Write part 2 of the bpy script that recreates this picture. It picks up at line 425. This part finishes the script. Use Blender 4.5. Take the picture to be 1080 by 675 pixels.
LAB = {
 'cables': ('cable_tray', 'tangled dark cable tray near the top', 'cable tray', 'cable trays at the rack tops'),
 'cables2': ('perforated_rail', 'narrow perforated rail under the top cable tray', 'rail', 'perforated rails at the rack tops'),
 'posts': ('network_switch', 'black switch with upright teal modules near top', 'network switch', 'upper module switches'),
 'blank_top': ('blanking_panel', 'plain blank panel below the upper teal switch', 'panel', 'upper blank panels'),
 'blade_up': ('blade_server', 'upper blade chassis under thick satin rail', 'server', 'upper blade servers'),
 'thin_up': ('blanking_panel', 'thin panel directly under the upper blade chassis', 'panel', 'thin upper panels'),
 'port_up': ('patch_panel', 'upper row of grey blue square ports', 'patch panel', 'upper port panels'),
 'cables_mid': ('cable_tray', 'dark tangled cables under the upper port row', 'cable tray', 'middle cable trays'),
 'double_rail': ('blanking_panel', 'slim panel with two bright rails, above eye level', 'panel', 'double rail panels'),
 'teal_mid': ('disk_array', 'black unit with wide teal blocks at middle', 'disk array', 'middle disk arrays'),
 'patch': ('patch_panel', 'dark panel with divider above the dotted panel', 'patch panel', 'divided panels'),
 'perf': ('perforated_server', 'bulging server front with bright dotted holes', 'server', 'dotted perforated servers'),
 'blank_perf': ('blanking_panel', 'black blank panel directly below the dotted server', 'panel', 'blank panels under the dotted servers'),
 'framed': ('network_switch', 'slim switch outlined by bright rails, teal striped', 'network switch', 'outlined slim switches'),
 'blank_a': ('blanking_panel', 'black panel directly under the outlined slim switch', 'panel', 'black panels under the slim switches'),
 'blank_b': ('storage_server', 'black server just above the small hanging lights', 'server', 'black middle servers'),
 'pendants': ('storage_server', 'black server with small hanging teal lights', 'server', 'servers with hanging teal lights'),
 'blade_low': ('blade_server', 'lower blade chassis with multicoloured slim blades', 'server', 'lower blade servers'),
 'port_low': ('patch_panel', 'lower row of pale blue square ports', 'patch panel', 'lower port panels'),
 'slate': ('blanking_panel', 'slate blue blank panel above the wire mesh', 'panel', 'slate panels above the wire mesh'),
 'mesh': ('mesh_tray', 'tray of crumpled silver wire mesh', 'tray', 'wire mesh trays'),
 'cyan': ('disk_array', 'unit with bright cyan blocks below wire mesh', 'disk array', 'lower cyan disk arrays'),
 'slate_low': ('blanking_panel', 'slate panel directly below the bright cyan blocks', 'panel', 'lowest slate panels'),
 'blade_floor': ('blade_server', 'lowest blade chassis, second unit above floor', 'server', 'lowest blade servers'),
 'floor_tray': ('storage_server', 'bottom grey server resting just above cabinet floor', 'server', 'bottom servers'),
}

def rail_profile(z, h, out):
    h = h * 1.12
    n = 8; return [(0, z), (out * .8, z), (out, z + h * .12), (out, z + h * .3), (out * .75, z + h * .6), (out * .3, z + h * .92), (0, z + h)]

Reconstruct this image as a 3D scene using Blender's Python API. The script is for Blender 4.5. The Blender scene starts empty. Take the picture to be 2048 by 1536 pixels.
-*-
→ **REQUIREMENTS**: Write out the data exactly as it stands.

→ **ANSWER BELOW**:
Write part 2 of the bpy script that recreates this picture. It picks up at line 425. This part finishes the script. Use Blender 4.5. Take the picture to be 1080 by 675 pixels.
LAB = {
 'cables': ('cable_tray', 'tangled dark cable tray near the top', 'cable tray', 'cable trays at the rack tops'),
 'cables2': ('perforated_rail', 'narrow perforated rail under the top cable tray', 'rail', 'perforated rails at the rack tops'),
 'posts': ('network_switch', 'black switch with upright teal modules near top', 'network switch', 'upper module switches'),
 'blank_top': ('blanking_panel', 'plain blank panel below the upper teal switch', 'panel', 'upper blank panels'),
 'blade_up': ('blade_server', 'upper blade chassis under thick satin rail', 'server', 'upper blade servers'),
 'thin_up': ('blanking_panel', 'thin panel directly under the upper blade chassis', 'panel', 'thin upper panels'),
 'port_up': ('patch_panel', 'upper row of grey blue square ports', 'patch panel', 'upper port panels'),
 'cables_mid': ('cable_tray', 'dark tangled cables under the upper port row', 'cable tray', 'middle cable trays'),
 'double_rail': ('blanking_panel', 'slim panel with two bright rails, above eye level', 'panel', 'double rail panels'),
 'teal_mid': ('disk_array', 'black unit with wide teal blocks at middle', 'disk array', 'middle disk arrays'),
 'patch': ('patch_panel', 'dark panel with divider above the dotted panel', 'patch panel', 'divided panels'),
 'perf': ('perforated_server', 'bulging server front with bright dotted holes', 'server', 'dotted perforated servers'),
 'blank_perf': ('blanking_panel', 'black blank panel directly below the dotted server', 'panel', 'blank panels under the dotted servers'),
 'framed': ('network_switch', 'slim switch outlined by bright rails, teal striped', 'network switch', 'outlined slim switches'),
 'blank_a': ('blanking_panel', 'black panel directly under the outlined slim switch', 'panel', 'black panels under the slim switches'),
 'blank_b': ('storage_server', 'black server just above the small hanging lights', 'server', 'black middle servers'),
 'pendants': ('storage_server', 'black server with small hanging teal lights', 'server', 'servers with hanging teal lights'),
 'blade_low': ('blade_server', 'lower blade chassis with multicoloured slim blades', 'server', 'lower blade servers'),
 'port_low': ('patch_panel', 'lower row of pale blue square ports', 'patch panel', 'lower port panels'),
 'slate': ('blanking_panel', 'slate blue blank panel above the wire mesh', 'panel', 'slate panels above the wire mesh'),
 'mesh': ('mesh_tray', 'tray of crumpled silver wire mesh', 'tray', 'wire mesh trays'),
 'cyan': ('disk_array', 'unit with bright cyan blocks below wire mesh', 'disk array', 'lower cyan disk arrays'),
 'slate_low': ('blanking_panel', 'slate panel directly below the bright cyan blocks', 'panel', 'lowest slate panels'),
 'blade_floor': ('blade_server', 'lowest blade chassis, second unit above floor', 'server', 'lowest blade servers'),
 'floor_tray': ('storage_server', 'bottom grey server resting just above cabinet floor', 'server', 'bottom servers'),
}

def rail_profile(z, h, out):
    h = h * 1.12
    n = 8; return [(0, z), (out * .8, z), (out, z + h * .12), (out, z + h * .3), (out * .75, z + h * .6), (out * .3, z + h * .92), (0, z + h)]

Reconstruct this image as a 3D scene using Blender's Python API. The script is for Blender 4.5. The Blender scene starts empty. Take the picture to be 2048 by 1536 pixels.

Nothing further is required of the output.